## start SOURCE EXCERPT
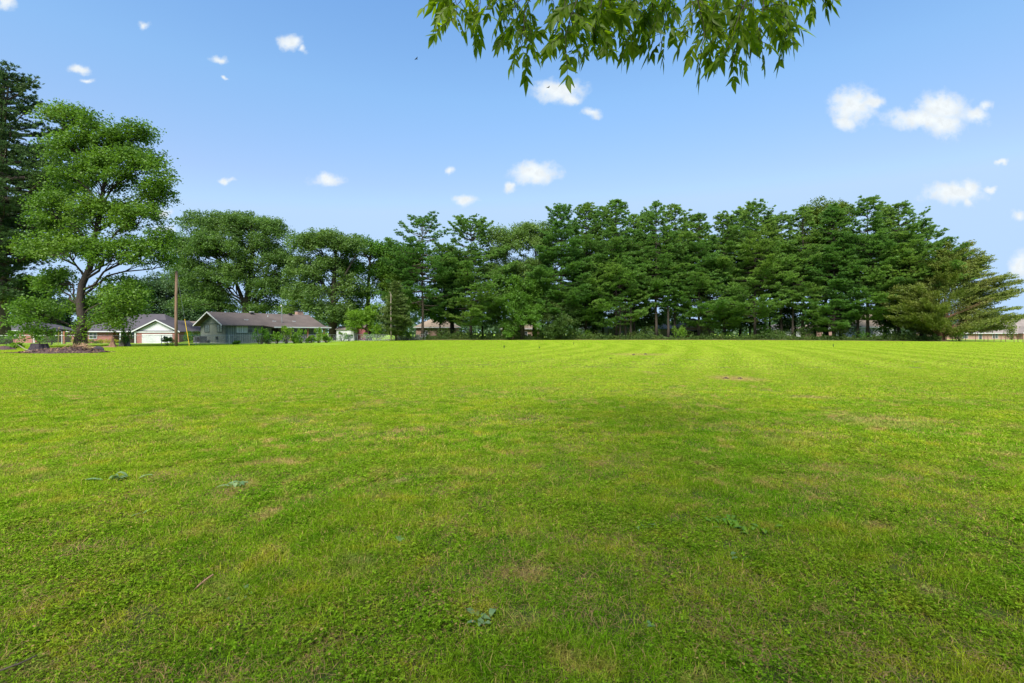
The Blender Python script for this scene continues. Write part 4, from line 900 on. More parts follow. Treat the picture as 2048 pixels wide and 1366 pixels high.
# white shed and faded red shed
def shed(label, px, Yh, w, d, h, m, rm, name='shed'):
    root = empty(name, at(px, Yh), 0, label=label, cat='shed')
    MB().box(0, 0, -.2, w, d, h).build('wall', M[m], root)
    r = MB(); r.slab([(-.2, -.2, h), (w + .2, -.2, h), (w + .2, d / 2, h + .6), (-.2, d / 2, h + .6)], .1); r.slab([(-.2, d / 2, h + .6), (w + .2, d / 2, h + .6), (w + .2, d + .2, h), (-.2, d + .2, h)], .1)
    r.build('roof', M[rm], root); dd = MB().box(w * .62, -.05, 0, w * .62 + .8, -.004, 1.9).build('door', M[m], root); MB().box(w * .62 + .68, -.09, .95, w * .62 + .74, -.052, 1.05).build('handle', M['dark'], dd)
shed('white shed behind the fence right of the green house', 673, 91, 3.3, 3.5, 2.1, 'white', 'roofgrey')
shed('faded red board shed beside the white shed', 712, 93, 1.6, 3.0, 2.5, 'pink', 'roofbrown')

# houses seen between the trunks of the row
h1 = house('salmon brick house behind the bare trunked pine at the left of the row', 832, 116, 0, 9.5, 8, 3.0, 2.6, 'brickbrown', 'rooftan'); window(h1, ('front', 0), 1.6, .9, 1.2, 1.2); window(h1, ('front', 0), 6.0, .9, 1.2, 1.2)
h2 = house('low brick house with pale eaves behind the lower light green tree', 1004, 122, .05, 9.5, 8, 2.9, 1.7, 'bricktan', 'rooftan'); window(h2, ('front', 0), 1.0, 1.0, 1.2, 1.1); window(h2, ('front', 0), 5.0, 1.0, 1.4, 1.1)
h3 = house('pale stone house glimpsed through the shade left of three close trunks', 1170, 118, 0, 5.5, 8, 2.9, 1.6, 'stone', 'rooftan', name='stone_house'); window(h3, ('front', 0), 1.4, 1.0, 1.0, 1.1)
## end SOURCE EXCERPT
Please write out all the data again word for word, but not the pictures.

**THE RESPONSE**
The Blender Python script for this scene continues. Write part 4, from line 900 on. More parts follow. Treat the picture as 2048 pixels wide and 1366 pixels high.
# white shed and faded red shed
def shed(label, px, Yh, w, d, h, m, rm, name='shed'):
    root = empty(name, at(px, Yh), 0, label=label, cat='shed')
    MB().box(0, 0, -.2, w, d, h).build('wall', M[m], root)
    r = MB(); r.slab([(-.2, -.2, h), (w + .2, -.2, h), (w + .2, d / 2, h + .6), (-.2, d / 2, h + .6)], .1); r.slab([(-.2, d / 2, h + .6), (w + .2, d / 2, h + .6), (w + .2, d + .2, h), (-.2, d + .2, h)], .1)
    r.build('roof', M[rm], root); dd = MB().box(w * .62, -.05, 0, w * .62 + .8, -.004, 1.9).build('door', M[m], root); MB().box(w * .62 + .68, -.09, .95, w * .62 + .74, -.052, 1.05).build('handle', M['dark'], dd)
shed('white shed behind the fence right of the green house', 673, 91, 3.3, 3.5, 2.1, 'white', 'roofgrey')
shed('faded red board shed beside the white shed', 712, 93, 1.6, 3.0, 2.5, 'pink', 'roofbrown')

# houses seen between the trunks of the row
h1 = house('salmon brick house behind the bare trunked pine at the left of the row', 832, 116, 0, 9.5, 8, 3.0, 2.6, 'brickbrown', 'rooftan'); window(h1, ('front', 0), 1.6, .9, 1.2, 1.2); window(h1, ('front', 0), 6.0, .9, 1.2, 1.2)
h2 = house('low brick house with pale eaves behind the lower light green tree', 1004, 122, .05, 9.5, 8, 2.9, 1.7, 'bricktan', 'rooftan'); window(h2, ('front', 0), 1.0, 1.0, 1.2, 1.1); window(h2, ('front', 0), 5.0, 1.0, 1.4, 1.1)
h3 = house('pale stone house glimpsed through the shade left of three close trunks', 1170, 118, 0, 5.5, 8, 2.9, 1.6, 'stone', 'rooftan', name='stone_house'); window(h3, ('front', 0), 1.4, 1.0, 1.0, 1.1)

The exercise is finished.